▶ _The task_:
Print exactly the lines from the first one down to the line containing "dup(proto, (x, .015, ZR), RL[i])", both ends included, with no pictures and nothing else.
------ Data provided ------
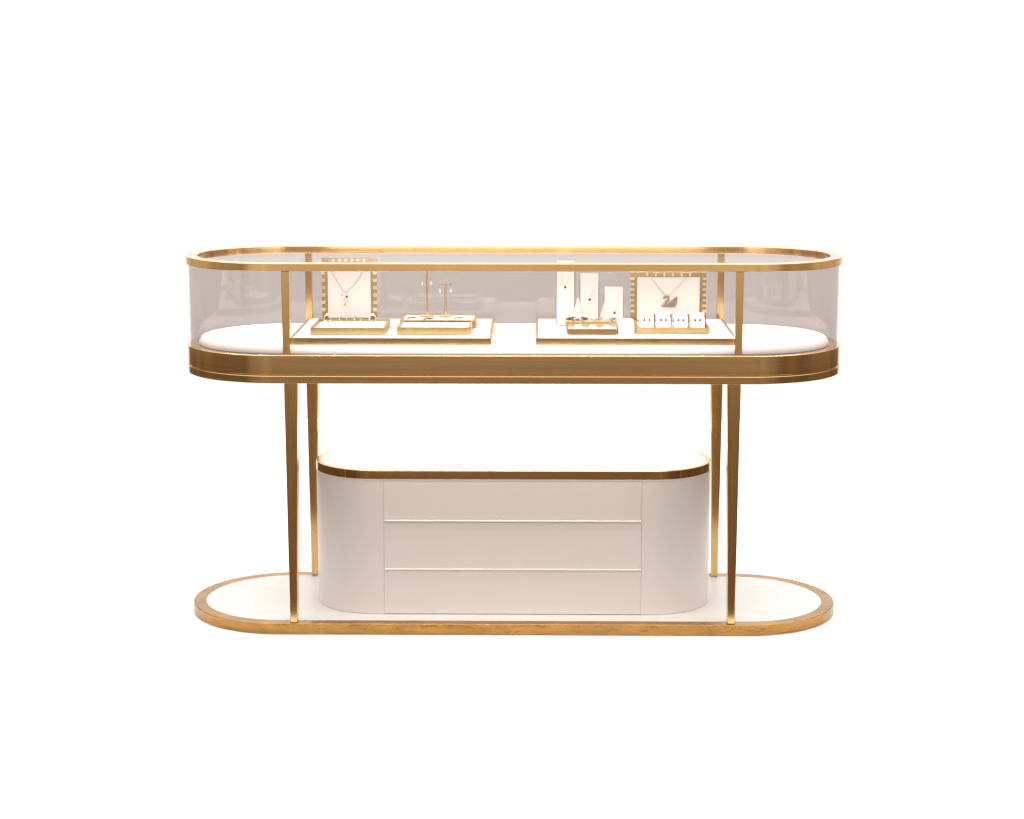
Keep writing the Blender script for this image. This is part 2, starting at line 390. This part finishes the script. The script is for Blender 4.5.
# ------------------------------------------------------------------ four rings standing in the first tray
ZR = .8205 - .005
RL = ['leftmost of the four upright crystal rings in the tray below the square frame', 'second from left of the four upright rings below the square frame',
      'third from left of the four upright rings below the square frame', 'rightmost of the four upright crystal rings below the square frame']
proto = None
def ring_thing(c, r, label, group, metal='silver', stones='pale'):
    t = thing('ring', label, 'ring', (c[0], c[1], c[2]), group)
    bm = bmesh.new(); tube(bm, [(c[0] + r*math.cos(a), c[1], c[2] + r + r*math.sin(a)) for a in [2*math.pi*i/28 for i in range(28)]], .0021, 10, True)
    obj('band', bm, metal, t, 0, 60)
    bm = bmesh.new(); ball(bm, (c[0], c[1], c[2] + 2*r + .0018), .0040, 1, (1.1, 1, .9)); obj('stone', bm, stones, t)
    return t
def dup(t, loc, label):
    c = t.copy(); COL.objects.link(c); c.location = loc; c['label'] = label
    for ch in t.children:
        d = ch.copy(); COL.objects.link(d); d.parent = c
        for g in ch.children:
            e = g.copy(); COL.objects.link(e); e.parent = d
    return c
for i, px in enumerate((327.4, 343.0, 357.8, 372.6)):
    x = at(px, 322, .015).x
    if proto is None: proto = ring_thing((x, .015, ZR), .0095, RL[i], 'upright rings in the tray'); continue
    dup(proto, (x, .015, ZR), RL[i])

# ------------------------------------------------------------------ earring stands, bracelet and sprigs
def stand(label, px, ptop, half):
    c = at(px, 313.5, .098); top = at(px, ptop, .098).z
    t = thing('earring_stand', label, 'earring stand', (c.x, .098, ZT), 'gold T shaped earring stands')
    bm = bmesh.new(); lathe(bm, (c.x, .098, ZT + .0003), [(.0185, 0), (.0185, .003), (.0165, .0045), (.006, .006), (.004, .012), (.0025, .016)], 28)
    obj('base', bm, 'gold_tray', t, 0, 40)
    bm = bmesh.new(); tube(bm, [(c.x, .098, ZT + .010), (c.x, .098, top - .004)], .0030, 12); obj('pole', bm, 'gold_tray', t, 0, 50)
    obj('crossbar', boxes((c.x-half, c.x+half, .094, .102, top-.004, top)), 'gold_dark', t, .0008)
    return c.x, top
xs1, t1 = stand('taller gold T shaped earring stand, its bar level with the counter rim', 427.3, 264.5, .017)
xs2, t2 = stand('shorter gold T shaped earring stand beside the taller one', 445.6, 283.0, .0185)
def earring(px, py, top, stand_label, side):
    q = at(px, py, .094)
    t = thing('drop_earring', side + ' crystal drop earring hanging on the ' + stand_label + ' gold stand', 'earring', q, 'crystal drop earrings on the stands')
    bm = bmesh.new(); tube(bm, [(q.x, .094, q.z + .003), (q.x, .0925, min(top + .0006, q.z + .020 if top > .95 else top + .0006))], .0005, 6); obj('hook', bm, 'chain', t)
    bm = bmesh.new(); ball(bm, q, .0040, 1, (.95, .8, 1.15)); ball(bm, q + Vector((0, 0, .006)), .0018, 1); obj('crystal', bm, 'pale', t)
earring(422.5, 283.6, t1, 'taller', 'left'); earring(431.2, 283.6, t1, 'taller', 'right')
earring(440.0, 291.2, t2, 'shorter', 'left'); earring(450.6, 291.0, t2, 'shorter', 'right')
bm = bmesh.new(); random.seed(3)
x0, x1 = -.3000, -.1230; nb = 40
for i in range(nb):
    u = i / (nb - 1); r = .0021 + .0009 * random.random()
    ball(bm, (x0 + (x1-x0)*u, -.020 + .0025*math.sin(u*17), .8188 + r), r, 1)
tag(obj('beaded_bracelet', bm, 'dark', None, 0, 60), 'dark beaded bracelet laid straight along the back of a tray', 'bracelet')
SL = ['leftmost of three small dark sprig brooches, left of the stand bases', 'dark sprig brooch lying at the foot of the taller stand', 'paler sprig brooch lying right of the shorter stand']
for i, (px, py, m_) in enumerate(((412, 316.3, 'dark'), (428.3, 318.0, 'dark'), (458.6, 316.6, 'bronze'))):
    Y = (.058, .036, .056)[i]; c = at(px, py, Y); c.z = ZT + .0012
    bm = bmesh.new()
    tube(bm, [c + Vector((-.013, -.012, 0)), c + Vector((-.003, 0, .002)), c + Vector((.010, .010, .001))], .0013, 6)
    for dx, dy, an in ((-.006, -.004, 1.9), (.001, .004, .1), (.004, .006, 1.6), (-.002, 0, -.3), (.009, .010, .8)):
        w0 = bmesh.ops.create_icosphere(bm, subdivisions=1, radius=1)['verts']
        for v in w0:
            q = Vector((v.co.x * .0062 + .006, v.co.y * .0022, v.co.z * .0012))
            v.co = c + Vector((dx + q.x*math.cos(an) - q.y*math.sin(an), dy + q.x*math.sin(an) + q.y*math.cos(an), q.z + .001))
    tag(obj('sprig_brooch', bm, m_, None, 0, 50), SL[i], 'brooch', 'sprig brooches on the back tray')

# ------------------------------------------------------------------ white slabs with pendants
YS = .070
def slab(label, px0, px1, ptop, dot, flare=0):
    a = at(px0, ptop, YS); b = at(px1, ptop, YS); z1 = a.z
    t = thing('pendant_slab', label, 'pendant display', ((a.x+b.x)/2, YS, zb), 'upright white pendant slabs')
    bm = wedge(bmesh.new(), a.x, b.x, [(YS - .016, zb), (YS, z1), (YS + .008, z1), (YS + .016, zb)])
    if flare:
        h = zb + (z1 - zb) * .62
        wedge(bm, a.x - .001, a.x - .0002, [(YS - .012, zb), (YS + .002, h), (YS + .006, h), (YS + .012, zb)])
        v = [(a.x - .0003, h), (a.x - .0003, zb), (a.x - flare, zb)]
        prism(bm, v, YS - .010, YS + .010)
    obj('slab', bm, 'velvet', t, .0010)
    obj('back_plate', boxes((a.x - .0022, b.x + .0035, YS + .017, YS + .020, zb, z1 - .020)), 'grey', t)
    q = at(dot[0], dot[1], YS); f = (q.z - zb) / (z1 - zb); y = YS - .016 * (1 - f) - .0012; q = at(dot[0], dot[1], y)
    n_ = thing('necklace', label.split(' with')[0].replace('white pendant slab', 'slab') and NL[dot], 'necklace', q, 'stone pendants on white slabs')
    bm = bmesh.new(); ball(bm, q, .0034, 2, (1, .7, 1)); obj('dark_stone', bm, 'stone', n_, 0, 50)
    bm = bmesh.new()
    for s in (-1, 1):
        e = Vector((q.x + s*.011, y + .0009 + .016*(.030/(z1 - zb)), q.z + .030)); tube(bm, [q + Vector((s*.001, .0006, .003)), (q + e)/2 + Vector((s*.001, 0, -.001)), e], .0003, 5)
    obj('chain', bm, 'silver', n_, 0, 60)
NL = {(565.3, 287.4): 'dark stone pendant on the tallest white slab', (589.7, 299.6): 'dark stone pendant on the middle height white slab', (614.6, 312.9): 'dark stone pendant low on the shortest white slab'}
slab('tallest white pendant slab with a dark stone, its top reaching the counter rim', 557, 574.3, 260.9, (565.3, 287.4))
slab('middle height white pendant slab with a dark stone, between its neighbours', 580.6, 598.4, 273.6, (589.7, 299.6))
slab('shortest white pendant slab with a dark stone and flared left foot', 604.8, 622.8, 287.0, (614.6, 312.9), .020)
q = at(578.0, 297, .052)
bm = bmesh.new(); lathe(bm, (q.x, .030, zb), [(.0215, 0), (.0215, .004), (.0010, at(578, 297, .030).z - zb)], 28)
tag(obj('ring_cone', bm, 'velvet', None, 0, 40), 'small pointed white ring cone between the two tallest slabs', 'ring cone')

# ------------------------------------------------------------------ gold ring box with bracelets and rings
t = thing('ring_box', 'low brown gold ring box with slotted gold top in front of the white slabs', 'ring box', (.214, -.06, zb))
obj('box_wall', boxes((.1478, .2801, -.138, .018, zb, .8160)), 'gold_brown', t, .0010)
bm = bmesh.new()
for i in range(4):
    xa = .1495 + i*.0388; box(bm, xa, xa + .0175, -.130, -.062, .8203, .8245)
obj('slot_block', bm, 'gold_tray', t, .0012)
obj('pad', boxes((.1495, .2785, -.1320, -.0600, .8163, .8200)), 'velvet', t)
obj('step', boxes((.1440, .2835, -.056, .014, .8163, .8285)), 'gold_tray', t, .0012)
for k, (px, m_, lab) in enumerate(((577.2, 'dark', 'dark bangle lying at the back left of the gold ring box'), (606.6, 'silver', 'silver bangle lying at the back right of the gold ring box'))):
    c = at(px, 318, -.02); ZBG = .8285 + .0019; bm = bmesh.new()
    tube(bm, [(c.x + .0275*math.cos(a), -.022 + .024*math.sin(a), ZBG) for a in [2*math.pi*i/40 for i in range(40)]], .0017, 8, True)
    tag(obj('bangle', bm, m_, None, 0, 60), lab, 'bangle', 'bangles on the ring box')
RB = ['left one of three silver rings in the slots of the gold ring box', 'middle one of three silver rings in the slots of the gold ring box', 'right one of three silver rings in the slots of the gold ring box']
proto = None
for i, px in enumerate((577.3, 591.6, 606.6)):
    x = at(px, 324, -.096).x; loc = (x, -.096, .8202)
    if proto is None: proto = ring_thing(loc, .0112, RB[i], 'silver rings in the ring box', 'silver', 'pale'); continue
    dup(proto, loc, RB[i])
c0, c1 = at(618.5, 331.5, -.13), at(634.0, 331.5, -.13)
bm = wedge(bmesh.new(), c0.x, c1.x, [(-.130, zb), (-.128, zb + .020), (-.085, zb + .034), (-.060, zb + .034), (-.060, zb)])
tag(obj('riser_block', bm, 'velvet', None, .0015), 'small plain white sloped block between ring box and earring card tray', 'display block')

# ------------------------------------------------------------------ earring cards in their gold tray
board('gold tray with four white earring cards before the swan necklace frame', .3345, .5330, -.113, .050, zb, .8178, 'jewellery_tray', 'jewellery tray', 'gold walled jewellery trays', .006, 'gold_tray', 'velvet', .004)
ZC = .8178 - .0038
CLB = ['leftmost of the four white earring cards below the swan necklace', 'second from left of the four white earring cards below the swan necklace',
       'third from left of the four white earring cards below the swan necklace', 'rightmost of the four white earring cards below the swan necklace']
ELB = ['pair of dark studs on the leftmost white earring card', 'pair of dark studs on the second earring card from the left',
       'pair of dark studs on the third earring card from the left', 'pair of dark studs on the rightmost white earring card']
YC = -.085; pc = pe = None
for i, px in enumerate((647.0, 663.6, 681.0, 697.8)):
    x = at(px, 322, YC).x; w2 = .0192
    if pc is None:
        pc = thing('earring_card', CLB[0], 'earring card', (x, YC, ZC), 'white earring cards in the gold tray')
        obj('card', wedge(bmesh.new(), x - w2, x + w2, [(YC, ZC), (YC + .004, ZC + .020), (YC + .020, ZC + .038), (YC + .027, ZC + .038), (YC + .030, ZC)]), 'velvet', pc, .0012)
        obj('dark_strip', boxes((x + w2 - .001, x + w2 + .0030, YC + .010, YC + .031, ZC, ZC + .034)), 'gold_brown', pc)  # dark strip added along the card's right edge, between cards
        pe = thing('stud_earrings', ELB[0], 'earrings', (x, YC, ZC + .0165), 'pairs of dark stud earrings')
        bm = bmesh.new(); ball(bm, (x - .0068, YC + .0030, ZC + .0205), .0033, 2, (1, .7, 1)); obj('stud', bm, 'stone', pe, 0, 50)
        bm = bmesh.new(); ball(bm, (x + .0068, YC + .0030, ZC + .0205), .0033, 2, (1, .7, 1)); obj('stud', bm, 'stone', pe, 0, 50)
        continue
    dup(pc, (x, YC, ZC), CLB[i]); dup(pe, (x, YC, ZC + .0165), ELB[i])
------
▶ _Solved problem_:
Keep writing the Blender script for this image. This is part 2, starting at line 390. This part finishes the script. The script is for Blender 4.5.
# ------------------------------------------------------------------ four rings standing in the first tray
ZR = .8205 - .005
RL = ['leftmost of the four upright crystal rings in the tray below the square frame', 'second from left of the four upright rings below the square frame',
      'third from left of the four upright rings below the square frame', 'rightmost of the four upright crystal rings below the square frame']
proto = None
def ring_thing(c, r, label, group, metal='silver', stones='pale'):
    t = thing('ring', label, 'ring', (c[0], c[1], c[2]), group)
    bm = bmesh.new(); tube(bm, [(c[0] + r*math.cos(a), c[1], c[2] + r + r*math.sin(a)) for a in [2*math.pi*i/28 for i in range(28)]], .0021, 10, True)
    obj('band', bm, metal, t, 0, 60)
    bm = bmesh.new(); ball(bm, (c[0], c[1], c[2] + 2*r + .0018), .0040, 1, (1.1, 1, .9)); obj('stone', bm, stones, t)
    return t
def dup(t, loc, label):
    c = t.copy(); COL.objects.link(c); c.location = loc; c['label'] = label
    for ch in t.children:
        d = ch.copy(); COL.objects.link(d); d.parent = c
        for g in ch.children:
            e = g.copy(); COL.objects.link(e); e.parent = d
    return c
for i, px in enumerate((327.4, 343.0, 357.8, 372.6)):
    x = at(px, 322, .015).x
    if proto is None: proto = ring_thing((x, .015, ZR), .0095, RL[i], 'upright rings in the tray'); continue
    dup(proto, (x, .015, ZR), RL[i])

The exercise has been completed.